**To be done**
Go through the listing below and list every line with "scene".
##### Stored data #####
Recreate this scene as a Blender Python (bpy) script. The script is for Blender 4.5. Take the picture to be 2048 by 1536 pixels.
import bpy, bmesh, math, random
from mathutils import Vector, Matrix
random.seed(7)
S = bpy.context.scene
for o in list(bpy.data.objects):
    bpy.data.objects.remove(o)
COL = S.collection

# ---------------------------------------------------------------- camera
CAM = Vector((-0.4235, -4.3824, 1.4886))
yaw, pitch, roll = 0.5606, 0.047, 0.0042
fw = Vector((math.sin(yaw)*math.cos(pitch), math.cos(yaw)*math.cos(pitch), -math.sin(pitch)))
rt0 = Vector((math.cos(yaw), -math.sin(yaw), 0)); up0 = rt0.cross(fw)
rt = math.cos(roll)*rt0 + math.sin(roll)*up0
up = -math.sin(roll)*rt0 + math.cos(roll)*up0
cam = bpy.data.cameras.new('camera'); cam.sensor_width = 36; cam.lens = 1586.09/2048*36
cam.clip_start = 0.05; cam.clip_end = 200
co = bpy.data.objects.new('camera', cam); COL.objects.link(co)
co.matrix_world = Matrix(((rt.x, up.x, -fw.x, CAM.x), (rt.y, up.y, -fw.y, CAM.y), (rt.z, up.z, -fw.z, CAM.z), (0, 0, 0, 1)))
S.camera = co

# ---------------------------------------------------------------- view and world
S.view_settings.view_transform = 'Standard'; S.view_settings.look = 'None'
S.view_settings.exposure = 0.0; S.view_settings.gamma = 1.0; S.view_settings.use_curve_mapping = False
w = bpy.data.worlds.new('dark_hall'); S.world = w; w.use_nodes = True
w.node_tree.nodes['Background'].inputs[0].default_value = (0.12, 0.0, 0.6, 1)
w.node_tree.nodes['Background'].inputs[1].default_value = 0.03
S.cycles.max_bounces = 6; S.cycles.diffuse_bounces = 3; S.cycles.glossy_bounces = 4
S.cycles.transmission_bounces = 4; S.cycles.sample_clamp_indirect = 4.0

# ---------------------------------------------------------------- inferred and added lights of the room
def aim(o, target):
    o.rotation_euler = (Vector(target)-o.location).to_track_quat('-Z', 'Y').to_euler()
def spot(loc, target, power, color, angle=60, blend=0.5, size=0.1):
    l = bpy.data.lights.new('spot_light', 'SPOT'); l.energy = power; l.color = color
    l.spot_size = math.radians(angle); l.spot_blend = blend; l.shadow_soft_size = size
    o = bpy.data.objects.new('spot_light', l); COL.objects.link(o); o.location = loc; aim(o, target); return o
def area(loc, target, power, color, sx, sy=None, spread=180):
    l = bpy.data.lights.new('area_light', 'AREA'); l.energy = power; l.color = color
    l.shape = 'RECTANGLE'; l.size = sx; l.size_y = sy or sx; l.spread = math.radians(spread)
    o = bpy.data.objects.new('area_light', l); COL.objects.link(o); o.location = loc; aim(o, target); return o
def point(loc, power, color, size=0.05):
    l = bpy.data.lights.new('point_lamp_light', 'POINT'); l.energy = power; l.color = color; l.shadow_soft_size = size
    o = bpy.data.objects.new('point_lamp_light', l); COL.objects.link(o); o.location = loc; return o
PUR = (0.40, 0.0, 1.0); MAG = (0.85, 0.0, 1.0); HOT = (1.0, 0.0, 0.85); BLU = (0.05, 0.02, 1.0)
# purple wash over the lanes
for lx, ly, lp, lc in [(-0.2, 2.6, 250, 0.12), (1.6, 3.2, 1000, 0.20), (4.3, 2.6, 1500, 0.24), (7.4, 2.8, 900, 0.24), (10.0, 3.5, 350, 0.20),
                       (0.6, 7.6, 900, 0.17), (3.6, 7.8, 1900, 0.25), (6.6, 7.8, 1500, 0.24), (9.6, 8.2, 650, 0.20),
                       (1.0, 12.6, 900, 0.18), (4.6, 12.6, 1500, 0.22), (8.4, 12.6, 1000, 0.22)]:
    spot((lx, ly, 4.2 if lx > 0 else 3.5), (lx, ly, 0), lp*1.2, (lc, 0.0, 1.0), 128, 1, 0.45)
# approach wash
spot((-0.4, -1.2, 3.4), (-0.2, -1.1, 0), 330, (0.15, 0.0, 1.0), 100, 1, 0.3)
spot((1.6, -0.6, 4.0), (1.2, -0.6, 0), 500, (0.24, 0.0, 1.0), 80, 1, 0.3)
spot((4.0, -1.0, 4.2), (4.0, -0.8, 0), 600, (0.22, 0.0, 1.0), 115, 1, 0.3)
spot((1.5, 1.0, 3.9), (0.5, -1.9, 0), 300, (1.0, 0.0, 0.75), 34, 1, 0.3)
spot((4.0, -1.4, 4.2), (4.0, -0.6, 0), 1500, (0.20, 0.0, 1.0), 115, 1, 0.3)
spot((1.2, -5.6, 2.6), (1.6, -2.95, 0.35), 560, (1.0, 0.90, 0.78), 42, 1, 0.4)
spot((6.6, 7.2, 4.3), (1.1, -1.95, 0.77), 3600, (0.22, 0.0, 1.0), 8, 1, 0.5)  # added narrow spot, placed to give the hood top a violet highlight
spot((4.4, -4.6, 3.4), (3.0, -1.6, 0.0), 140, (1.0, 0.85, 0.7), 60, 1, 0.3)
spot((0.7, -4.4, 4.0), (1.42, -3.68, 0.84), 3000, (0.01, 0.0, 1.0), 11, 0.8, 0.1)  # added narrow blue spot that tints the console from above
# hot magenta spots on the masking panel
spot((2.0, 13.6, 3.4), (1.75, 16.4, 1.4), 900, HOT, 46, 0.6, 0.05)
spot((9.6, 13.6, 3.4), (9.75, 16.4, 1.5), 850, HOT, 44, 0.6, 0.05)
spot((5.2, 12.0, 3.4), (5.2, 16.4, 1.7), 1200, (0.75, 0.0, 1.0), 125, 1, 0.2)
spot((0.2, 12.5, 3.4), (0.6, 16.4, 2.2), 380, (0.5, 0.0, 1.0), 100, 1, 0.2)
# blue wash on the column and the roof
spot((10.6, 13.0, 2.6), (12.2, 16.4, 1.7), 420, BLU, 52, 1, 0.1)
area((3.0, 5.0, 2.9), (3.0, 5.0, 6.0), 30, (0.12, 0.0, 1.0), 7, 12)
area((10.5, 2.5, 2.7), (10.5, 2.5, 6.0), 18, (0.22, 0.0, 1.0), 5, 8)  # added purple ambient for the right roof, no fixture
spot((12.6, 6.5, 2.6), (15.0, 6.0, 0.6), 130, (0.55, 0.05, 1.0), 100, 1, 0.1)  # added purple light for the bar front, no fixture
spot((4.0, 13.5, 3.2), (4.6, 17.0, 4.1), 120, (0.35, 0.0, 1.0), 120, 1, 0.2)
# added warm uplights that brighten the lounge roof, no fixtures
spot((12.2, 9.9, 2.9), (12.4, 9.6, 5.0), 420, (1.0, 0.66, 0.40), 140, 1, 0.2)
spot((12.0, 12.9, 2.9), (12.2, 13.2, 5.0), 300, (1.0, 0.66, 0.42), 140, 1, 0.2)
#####
**The reply**
Recreate this scene as a Blender Python (bpy) script. The script is for Blender 4.5. Take the picture to be 2048 by 1536 pixels.
S = bpy.context.scene